Wednesday, 18 April 2012

Ben Bheula



Heading up the glen

Waterfall on Lettermay Burn

Final climb through new wet snow
On the summit
Eagle carcass?
Descent towards Lochan nan Cnaimh
Wednesday, 18 April 2012
Distance:           12km
Ascent:              845m
Time:                 5hrs 5mins

Beinn Bheula        779metres   2hrs 21mins

Today was a rare occurrence, a lazy outing on Beinn Bheula, a Corbett in a remote corner of Argyll. Moreover, I was with John and Keith, two walking companions with whom I had walked on hundreds of occasions and partnered in various mountain marathons. We were now all retired. The three of us had first climbed together in December 1990 on Ben Lui when we had chiselled our way up the northeast ridge which was coated in verdigris. Today for once we were in no hurry, it was not a competition and being retired we had no need to make it a 10 hour day or to do another couple of hills. 

We left at 9am and drove to the top of the Rest and Be Thankful and then down to Lochgoilhead and looked around the village before setting off for the hidden Beinn Bheula. Apart from a fleeting visit during the 1991 Karrimor Mountain Marathon, I had not been here since 1976 when I had paddled across Loch Long to a friend's remote cottage on Loch Goil in an inflatable canoe towing a mackerel line to catch my supper. I was surprised at the development that had taken place over the years with large static caravan sites and a hundred or so chalets.  Despite the difficult access, the place seemed to be lively even this early in the season. 

We parked at Lettermay, a couple of miles beyond Lochgoilhead and began our walk up an old track eventually following the Lettermay burn until it became impassable and then wading across the swollen river. We found a trail which took us nearer to the mountain. The steep climbing began at a waterfall that was host to a bank of primroses. We drifted along, reliving past exploits and planning future days in the hills or on bikes. In the past, we had to walk at weekends whatever the weather, now we were now free to choose our days to get out.  We wondered whether the blueish skies would remain or if the promised hail and snow showers would get this far driven by the cold northeasterly winds.

It was a continuous steep pull up a grassy slope above until we reached a gulley at about 620 metres that leads onto the summit plateau. It was plastered with wet snow which made for a difficult climb.  As we arrived at the trig point, black clouds rolled in from the northeast and within minutes we were enveloped in a blizzard. Wrapped in waterproofs we took a bearing for Creag Sgoitte and then followed the steep grassy slopes and turned to the east until we eventually emerged into the sunshine with splendid views down to Lochan nan Cnaimh.  We found the aircraft crash with the wing of the American built Grumman Martlet still intact after 60 years. It had wings that folded as it was designed for use on aircraft carriers, so Keith and I checked that the wings would still fold and they did! 

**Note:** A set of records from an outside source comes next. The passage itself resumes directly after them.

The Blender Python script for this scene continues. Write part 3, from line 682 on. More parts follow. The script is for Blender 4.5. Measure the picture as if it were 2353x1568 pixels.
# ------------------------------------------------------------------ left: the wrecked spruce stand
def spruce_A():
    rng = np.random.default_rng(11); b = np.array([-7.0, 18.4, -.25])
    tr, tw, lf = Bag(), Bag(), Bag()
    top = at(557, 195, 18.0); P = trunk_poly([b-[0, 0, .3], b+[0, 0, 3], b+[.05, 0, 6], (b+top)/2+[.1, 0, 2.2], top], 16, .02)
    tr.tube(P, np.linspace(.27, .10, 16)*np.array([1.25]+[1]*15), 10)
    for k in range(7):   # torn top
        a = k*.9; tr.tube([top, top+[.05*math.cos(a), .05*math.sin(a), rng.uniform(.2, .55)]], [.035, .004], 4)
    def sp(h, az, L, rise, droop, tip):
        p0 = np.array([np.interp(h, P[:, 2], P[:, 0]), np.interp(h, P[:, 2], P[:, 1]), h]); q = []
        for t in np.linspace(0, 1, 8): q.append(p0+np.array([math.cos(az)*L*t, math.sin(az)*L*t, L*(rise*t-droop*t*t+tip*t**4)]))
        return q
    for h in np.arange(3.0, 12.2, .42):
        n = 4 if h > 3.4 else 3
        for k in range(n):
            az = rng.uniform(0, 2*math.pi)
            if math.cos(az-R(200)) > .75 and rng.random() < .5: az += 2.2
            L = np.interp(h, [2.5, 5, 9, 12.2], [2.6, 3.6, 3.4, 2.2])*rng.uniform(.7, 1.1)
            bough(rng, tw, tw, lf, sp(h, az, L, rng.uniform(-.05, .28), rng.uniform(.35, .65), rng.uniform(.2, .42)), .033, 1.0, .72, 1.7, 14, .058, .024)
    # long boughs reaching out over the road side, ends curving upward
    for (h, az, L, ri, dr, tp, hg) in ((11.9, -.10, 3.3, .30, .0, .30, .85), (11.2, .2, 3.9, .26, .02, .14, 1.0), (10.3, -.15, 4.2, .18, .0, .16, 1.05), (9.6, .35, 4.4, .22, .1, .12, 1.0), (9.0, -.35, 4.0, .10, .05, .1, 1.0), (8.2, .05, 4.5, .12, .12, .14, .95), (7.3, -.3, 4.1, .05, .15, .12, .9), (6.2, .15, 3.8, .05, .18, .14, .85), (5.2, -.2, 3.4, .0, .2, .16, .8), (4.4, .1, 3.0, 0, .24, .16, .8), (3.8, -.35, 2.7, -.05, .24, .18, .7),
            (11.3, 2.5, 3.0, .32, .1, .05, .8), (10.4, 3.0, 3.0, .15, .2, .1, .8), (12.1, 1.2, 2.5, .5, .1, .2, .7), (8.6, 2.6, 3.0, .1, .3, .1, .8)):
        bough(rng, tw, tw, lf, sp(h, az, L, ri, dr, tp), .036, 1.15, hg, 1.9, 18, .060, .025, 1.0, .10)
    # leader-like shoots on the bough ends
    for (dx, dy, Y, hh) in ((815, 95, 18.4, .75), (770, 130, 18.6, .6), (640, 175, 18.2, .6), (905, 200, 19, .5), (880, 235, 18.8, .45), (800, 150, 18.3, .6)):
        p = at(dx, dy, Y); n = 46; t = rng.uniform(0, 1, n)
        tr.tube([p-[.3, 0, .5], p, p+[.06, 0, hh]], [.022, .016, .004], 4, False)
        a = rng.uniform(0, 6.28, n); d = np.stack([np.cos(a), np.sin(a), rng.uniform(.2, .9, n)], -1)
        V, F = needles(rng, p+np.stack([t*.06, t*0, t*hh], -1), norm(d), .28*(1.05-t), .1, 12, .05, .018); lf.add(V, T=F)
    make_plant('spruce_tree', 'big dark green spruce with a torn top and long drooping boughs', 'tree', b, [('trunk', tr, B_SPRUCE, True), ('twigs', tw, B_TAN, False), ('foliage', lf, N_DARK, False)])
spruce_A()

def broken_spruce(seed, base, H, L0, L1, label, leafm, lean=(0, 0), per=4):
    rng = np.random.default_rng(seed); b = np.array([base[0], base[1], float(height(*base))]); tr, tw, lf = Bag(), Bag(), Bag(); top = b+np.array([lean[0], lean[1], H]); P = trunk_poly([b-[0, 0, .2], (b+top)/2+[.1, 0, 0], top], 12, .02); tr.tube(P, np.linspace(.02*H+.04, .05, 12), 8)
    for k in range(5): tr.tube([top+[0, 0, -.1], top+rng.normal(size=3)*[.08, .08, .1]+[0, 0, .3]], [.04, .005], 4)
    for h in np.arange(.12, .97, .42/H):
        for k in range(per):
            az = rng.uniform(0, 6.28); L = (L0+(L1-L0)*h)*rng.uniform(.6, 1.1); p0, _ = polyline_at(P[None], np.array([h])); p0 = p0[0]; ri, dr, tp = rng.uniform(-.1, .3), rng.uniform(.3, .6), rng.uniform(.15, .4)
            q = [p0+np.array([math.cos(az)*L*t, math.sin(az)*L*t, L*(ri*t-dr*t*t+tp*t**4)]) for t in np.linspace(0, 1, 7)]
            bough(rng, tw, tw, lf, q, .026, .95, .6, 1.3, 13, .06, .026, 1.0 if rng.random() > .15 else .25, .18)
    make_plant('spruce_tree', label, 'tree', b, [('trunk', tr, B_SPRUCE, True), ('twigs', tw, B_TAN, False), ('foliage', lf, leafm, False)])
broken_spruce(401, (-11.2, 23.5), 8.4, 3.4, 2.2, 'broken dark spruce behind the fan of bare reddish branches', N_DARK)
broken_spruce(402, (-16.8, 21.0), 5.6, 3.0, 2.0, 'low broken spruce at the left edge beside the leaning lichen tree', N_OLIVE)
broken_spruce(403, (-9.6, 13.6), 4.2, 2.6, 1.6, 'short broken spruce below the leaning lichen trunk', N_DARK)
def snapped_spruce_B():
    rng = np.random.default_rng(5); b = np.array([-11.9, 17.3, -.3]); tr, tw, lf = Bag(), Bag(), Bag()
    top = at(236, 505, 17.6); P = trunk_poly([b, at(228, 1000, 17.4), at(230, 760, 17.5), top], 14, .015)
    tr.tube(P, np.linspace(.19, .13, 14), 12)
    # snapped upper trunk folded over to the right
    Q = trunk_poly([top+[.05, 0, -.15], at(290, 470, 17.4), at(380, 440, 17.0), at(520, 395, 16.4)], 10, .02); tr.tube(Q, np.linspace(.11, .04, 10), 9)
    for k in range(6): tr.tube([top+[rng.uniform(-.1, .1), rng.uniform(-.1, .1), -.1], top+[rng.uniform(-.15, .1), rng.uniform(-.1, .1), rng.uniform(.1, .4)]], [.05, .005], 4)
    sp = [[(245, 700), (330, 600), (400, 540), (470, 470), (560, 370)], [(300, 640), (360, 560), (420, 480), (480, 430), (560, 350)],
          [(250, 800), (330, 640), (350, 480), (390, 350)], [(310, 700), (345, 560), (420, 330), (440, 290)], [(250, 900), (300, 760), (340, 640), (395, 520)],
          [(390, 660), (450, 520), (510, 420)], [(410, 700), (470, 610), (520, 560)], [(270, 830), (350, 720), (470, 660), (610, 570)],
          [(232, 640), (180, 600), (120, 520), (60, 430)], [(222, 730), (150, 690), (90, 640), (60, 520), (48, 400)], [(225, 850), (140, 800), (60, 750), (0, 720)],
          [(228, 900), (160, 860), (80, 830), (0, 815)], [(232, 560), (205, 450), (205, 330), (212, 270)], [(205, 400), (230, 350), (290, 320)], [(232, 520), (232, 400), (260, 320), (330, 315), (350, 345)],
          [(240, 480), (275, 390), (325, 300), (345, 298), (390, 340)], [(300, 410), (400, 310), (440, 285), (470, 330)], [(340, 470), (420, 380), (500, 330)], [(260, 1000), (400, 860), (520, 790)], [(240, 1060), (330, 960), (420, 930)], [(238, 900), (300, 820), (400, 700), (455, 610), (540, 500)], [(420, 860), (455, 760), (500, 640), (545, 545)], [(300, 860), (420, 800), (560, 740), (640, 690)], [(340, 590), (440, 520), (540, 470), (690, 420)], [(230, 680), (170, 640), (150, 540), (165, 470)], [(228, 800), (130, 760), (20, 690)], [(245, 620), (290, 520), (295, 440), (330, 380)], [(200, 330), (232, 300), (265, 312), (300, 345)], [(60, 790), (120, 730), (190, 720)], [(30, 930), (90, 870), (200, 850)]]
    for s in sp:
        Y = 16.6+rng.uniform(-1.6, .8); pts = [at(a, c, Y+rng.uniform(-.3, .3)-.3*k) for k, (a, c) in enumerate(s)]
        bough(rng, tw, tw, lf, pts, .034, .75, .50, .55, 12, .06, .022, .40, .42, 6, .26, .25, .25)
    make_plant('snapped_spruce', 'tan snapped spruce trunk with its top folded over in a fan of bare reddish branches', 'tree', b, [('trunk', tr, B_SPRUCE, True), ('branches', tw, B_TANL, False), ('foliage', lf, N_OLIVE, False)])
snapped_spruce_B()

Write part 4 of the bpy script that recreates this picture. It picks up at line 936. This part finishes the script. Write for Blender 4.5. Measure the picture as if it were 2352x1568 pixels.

Arriving at the edge of the forest we endeavoured to find the firebreak but there had been devastation from the winter gales and we spent twenty minutes or so climbing over fallen trees before we found the boggy path down the firebreak. There were similar sections ahead before we arrived at the track that took us back to Lettermay. By this time the sun had reappeared and the last section was a leisurely stroll. In the past, most of our walks would have been completed at dusk with a night in a tent, cup-a-soup and savoury rice for nourishment and the prospect of wet socks to start the next day. We returned via Arrochar, Balloch and Gartmore, where we stopped for afternoon tea with Keith's friend, a professor who lived in the gatehouse and had built an architect-designed extension that had an inspiring view of the local woodland. I was home at 5pm in time for a soak in the bath. Normally we would still have two hills and 8 or 9 kilometres to go at this hour.